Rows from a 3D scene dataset
###
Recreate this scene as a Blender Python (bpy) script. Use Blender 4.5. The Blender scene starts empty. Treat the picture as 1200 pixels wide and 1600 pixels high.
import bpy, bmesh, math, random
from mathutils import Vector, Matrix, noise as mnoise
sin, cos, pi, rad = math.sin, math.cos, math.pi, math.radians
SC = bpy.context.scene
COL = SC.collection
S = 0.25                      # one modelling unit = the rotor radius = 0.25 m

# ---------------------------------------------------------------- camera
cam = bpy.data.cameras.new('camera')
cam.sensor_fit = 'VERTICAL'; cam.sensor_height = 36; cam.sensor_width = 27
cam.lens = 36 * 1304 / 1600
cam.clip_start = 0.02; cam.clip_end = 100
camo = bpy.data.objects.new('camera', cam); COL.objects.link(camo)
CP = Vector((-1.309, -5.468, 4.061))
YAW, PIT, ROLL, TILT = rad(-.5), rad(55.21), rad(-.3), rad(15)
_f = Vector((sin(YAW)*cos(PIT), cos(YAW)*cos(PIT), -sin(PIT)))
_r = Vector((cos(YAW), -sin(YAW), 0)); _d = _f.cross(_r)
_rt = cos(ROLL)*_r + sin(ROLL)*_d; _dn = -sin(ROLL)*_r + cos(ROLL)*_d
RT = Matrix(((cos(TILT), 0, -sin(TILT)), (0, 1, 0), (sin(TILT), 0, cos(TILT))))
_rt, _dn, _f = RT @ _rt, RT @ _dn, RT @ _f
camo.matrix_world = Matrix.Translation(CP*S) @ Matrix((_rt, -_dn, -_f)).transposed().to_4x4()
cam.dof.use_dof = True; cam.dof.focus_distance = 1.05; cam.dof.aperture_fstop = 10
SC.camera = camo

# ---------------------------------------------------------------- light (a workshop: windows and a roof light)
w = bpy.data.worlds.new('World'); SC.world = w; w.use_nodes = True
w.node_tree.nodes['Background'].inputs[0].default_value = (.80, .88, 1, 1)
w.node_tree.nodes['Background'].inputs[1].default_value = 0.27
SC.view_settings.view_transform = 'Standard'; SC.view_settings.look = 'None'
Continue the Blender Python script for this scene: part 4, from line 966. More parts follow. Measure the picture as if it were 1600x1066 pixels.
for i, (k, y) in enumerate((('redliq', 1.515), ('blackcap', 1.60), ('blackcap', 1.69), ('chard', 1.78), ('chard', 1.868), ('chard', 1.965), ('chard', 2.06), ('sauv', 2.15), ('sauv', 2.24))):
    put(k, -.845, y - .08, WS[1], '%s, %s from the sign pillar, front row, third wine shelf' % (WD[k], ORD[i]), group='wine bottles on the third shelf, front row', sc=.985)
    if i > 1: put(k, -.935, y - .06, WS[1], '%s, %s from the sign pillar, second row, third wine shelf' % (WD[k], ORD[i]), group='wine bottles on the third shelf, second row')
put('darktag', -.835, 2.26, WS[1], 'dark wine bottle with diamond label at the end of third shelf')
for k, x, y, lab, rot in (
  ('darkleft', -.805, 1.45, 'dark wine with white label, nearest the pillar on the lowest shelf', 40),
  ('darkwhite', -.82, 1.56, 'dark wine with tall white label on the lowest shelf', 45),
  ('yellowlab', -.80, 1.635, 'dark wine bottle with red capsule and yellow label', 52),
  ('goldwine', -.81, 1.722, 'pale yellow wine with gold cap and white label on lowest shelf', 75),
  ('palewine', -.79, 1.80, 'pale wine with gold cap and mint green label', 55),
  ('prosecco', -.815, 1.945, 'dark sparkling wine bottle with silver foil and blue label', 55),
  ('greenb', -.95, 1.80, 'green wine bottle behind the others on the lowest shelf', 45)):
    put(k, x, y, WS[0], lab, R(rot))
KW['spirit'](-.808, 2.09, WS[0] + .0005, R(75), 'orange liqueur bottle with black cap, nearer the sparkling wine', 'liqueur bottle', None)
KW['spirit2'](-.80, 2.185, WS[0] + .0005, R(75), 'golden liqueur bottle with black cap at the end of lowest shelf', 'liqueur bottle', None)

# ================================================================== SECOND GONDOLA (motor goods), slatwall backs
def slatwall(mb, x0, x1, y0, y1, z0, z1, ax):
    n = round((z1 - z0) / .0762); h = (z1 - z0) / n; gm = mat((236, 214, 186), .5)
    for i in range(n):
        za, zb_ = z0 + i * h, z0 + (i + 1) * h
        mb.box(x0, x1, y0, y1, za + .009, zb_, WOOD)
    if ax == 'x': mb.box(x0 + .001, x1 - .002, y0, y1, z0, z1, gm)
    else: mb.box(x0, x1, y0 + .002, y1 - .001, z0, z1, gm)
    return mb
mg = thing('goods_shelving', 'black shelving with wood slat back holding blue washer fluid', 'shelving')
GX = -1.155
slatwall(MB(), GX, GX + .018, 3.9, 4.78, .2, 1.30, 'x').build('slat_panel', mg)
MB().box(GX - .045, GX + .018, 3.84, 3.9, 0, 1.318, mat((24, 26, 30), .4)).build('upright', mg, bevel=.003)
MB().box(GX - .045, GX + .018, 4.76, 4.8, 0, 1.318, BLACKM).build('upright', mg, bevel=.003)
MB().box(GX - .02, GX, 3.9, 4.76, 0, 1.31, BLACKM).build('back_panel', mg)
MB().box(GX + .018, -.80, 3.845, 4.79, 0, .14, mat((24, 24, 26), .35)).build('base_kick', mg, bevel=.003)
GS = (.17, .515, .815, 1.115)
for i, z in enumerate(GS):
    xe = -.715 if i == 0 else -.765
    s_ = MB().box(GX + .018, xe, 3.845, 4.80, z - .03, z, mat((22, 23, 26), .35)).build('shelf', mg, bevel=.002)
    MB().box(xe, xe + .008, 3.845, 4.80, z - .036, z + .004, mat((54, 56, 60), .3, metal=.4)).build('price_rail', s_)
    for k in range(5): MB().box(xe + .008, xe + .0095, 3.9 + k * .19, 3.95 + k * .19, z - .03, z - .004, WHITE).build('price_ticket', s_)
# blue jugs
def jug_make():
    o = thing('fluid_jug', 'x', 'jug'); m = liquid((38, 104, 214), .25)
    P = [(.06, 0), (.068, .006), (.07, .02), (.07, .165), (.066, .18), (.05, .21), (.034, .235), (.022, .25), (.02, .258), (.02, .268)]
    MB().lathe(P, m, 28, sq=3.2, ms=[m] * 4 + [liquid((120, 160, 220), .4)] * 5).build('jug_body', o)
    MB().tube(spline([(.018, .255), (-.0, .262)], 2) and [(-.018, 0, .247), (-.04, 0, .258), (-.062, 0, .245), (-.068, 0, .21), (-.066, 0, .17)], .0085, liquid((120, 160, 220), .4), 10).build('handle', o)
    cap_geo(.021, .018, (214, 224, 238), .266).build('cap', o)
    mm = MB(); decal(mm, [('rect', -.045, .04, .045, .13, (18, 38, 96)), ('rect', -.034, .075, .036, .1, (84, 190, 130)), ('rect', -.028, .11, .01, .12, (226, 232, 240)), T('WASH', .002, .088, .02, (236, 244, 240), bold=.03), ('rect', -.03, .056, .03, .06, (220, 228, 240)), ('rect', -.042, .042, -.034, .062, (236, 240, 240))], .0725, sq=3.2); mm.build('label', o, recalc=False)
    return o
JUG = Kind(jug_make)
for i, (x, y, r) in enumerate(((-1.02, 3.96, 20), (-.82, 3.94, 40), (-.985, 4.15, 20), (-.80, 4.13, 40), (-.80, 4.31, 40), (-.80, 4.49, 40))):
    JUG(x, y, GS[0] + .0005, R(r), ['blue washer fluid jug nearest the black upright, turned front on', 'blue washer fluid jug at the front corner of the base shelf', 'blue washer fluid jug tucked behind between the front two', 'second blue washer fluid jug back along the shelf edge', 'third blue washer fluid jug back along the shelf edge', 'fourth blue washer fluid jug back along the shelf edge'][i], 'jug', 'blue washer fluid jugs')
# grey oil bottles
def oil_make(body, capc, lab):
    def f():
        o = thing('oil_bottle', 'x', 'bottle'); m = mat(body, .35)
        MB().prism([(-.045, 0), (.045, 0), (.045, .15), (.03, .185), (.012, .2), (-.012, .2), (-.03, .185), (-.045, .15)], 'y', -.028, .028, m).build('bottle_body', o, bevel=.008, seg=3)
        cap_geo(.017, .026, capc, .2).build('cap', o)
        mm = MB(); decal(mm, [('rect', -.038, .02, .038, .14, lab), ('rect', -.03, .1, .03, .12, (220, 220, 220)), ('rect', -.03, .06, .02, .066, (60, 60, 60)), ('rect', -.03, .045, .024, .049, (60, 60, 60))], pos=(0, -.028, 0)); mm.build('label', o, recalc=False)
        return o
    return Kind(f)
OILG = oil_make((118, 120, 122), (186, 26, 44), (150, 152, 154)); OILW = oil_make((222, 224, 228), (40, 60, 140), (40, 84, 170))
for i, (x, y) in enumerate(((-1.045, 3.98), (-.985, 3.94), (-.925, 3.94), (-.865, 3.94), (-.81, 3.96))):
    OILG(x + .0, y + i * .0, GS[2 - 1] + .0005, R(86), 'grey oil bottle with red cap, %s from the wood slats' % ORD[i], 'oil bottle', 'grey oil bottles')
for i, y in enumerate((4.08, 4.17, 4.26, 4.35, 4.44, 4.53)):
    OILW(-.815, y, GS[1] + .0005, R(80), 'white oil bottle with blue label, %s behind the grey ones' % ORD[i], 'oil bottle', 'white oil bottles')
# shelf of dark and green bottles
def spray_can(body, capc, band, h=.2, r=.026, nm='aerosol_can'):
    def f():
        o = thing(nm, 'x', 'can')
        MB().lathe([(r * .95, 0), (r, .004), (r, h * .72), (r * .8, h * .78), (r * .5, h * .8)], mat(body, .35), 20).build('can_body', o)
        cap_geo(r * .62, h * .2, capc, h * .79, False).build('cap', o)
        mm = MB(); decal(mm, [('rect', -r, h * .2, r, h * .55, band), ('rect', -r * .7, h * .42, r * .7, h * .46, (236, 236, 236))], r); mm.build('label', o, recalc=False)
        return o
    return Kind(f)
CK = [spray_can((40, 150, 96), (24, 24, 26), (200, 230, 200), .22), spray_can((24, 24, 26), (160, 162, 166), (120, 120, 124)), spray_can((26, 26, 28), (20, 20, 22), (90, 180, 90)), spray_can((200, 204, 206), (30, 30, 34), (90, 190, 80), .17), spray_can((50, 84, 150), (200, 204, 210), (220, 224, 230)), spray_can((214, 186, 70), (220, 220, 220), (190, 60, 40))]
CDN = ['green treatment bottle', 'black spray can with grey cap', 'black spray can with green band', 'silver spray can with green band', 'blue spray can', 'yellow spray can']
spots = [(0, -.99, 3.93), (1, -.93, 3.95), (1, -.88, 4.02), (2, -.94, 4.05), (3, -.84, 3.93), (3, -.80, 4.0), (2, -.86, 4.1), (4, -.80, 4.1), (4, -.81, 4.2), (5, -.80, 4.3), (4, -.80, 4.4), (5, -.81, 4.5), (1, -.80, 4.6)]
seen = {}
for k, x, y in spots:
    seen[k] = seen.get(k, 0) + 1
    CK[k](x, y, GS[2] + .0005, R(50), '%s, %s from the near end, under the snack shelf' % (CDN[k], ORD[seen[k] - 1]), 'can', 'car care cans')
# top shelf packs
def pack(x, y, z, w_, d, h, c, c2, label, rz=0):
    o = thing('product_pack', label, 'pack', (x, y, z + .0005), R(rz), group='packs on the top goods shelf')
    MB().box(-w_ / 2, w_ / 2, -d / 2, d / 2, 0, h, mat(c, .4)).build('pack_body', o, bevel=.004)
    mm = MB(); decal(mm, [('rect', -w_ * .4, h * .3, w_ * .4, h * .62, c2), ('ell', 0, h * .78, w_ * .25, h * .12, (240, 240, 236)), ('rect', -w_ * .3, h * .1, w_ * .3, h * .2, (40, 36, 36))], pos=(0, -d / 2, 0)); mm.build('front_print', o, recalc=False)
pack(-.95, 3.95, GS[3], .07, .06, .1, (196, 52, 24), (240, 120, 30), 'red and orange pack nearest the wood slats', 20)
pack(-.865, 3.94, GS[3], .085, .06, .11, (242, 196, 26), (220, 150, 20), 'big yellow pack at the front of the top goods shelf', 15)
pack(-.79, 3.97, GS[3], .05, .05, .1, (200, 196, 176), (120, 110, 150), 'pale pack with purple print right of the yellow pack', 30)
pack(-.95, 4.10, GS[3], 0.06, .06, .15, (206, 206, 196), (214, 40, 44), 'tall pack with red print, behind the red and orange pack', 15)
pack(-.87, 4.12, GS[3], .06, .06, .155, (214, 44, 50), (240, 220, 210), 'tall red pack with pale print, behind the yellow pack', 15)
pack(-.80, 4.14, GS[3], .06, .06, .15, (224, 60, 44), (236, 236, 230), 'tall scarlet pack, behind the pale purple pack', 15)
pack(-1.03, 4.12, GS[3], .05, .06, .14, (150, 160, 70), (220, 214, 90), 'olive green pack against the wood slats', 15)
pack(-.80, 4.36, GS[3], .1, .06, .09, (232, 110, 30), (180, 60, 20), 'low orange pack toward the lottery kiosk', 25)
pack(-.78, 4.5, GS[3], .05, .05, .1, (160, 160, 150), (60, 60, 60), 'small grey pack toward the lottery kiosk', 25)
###
Task to carry out >>
Quote the data above verbatim from its first line to the line that includes "SC.view_settings.view_transform = 'Standard';", with both boundary lines retained.

Task response >>
Recreate this scene as a Blender Python (bpy) script. Use Blender 4.5. The Blender scene starts empty. Treat the picture as 1200 pixels wide and 1600 pixels high.
import bpy, bmesh, math, random
from mathutils import Vector, Matrix, noise as mnoise
sin, cos, pi, rad = math.sin, math.cos, math.pi, math.radians
SC = bpy.context.scene
COL = SC.collection
S = 0.25                      # one modelling unit = the rotor radius = 0.25 m

# ---------------------------------------------------------------- camera
cam = bpy.data.cameras.new('camera')
cam.sensor_fit = 'VERTICAL'; cam.sensor_height = 36; cam.sensor_width = 27
cam.lens = 36 * 1304 / 1600
cam.clip_start = 0.02; cam.clip_end = 100
camo = bpy.data.objects.new('camera', cam); COL.objects.link(camo)
CP = Vector((-1.309, -5.468, 4.061))
YAW, PIT, ROLL, TILT = rad(-.5), rad(55.21), rad(-.3), rad(15)
_f = Vector((sin(YAW)*cos(PIT), cos(YAW)*cos(PIT), -sin(PIT)))
_r = Vector((cos(YAW), -sin(YAW), 0)); _d = _f.cross(_r)
_rt = cos(ROLL)*_r + sin(ROLL)*_d; _dn = -sin(ROLL)*_r + cos(ROLL)*_d
RT = Matrix(((cos(TILT), 0, -sin(TILT)), (0, 1, 0), (sin(TILT), 0, cos(TILT))))
_rt, _dn, _f = RT @ _rt, RT @ _dn, RT @ _f
camo.matrix_world = Matrix.Translation(CP*S) @ Matrix((_rt, -_dn, -_f)).transposed().to_4x4()
cam.dof.use_dof = True; cam.dof.focus_distance = 1.05; cam.dof.aperture_fstop = 10
SC.camera = camo

# ---------------------------------------------------------------- light (a workshop: windows and a roof light)
w = bpy.data.worlds.new('World'); SC.world = w; w.use_nodes = True
w.node_tree.nodes['Background'].inputs[0].default_value = (.80, .88, 1, 1)
w.node_tree.nodes['Background'].inputs[1].default_value = 0.27
SC.view_settings.view_transform = 'Standard'; SC.view_settings.look = 'None'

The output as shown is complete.